Task requirements>
Please print the full listing exactly.

+ + + +

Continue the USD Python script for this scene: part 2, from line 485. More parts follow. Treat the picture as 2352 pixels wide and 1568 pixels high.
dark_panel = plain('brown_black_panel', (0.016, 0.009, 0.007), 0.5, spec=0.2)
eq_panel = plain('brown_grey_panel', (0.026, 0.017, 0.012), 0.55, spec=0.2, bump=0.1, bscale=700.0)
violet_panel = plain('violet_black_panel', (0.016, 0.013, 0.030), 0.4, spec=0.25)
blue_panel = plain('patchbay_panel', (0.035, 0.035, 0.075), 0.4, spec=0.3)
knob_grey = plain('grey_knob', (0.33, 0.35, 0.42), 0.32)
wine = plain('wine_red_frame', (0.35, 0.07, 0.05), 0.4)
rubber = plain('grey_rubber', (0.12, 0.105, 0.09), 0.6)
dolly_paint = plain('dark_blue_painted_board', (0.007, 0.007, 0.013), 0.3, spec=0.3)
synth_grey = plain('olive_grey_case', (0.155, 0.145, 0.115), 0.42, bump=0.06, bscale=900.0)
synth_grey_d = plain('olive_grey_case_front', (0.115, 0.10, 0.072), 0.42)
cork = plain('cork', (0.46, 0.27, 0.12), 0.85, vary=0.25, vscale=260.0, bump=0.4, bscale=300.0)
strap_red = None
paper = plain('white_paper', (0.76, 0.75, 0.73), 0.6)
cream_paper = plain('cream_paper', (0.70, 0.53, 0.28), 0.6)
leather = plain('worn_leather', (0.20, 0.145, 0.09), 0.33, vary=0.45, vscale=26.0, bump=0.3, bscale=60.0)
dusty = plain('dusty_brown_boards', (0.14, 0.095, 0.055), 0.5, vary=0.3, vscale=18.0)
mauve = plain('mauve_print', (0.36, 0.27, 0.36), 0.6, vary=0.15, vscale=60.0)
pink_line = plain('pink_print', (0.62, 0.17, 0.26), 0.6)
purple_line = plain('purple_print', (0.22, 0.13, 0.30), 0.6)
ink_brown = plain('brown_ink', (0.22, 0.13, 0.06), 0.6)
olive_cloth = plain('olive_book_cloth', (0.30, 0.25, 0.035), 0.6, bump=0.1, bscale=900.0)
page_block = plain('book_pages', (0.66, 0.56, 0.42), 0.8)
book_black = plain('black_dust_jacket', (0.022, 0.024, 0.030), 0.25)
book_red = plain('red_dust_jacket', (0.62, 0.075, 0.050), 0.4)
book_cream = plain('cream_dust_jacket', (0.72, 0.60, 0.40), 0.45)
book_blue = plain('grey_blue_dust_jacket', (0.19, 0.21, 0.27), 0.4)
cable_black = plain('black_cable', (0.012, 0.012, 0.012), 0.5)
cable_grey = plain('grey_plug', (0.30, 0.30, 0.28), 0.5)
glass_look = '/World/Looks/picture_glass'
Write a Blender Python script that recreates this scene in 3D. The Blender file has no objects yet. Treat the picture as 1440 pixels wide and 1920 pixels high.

+ + + +

Task output>
Continue the USD Python script for this scene: part 2, from line 485. More parts follow. Treat the picture as 2352 pixels wide and 1568 pixels high.
dark_panel = plain('brown_black_panel', (0.016, 0.009, 0.007), 0.5, spec=0.2)
eq_panel = plain('brown_grey_panel', (0.026, 0.017, 0.012), 0.55, spec=0.2, bump=0.1, bscale=700.0)
violet_panel = plain('violet_black_panel', (0.016, 0.013, 0.030), 0.4, spec=0.25)
blue_panel = plain('patchbay_panel', (0.035, 0.035, 0.075), 0.4, spec=0.3)
knob_grey = plain('grey_knob', (0.33, 0.35, 0.42), 0.32)
wine = plain('wine_red_frame', (0.35, 0.07, 0.05), 0.4)
rubber = plain('grey_rubber', (0.12, 0.105, 0.09), 0.6)
dolly_paint = plain('dark_blue_painted_board', (0.007, 0.007, 0.013), 0.3, spec=0.3)
synth_grey = plain('olive_grey_case', (0.155, 0.145, 0.115), 0.42, bump=0.06, bscale=900.0)
synth_grey_d = plain('olive_grey_case_front', (0.115, 0.10, 0.072), 0.42)
cork = plain('cork', (0.46, 0.27, 0.12), 0.85, vary=0.25, vscale=260.0, bump=0.4, bscale=300.0)
strap_red = None
paper = plain('white_paper', (0.76, 0.75, 0.73), 0.6)
cream_paper = plain('cream_paper', (0.70, 0.53, 0.28), 0.6)
leather = plain('worn_leather', (0.20, 0.145, 0.09), 0.33, vary=0.45, vscale=26.0, bump=0.3, bscale=60.0)
dusty = plain('dusty_brown_boards', (0.14, 0.095, 0.055), 0.5, vary=0.3, vscale=18.0)
mauve = plain('mauve_print', (0.36, 0.27, 0.36), 0.6, vary=0.15, vscale=60.0)
pink_line = plain('pink_print', (0.62, 0.17, 0.26), 0.6)
purple_line = plain('purple_print', (0.22, 0.13, 0.30), 0.6)
ink_brown = plain('brown_ink', (0.22, 0.13, 0.06), 0.6)
olive_cloth = plain('olive_book_cloth', (0.30, 0.25, 0.035), 0.6, bump=0.1, bscale=900.0)
page_block = plain('book_pages', (0.66, 0.56, 0.42), 0.8)
book_black = plain('black_dust_jacket', (0.022, 0.024, 0.030), 0.25)
book_red = plain('red_dust_jacket', (0.62, 0.075, 0.050), 0.4)
book_cream = plain('cream_dust_jacket', (0.72, 0.60, 0.40), 0.45)
book_blue = plain('grey_blue_dust_jacket', (0.19, 0.21, 0.27), 0.4)
cable_black = plain('black_cable', (0.012, 0.012, 0.012), 0.5)
cable_grey = plain('grey_plug', (0.30, 0.30, 0.28), 0.5)
glass_look = '/World/Looks/picture_glass'
Write a Blender Python script that recreates this scene in 3D. The Blender file has no objects yet. Treat the picture as 1440 pixels wide and 1920 pixels high.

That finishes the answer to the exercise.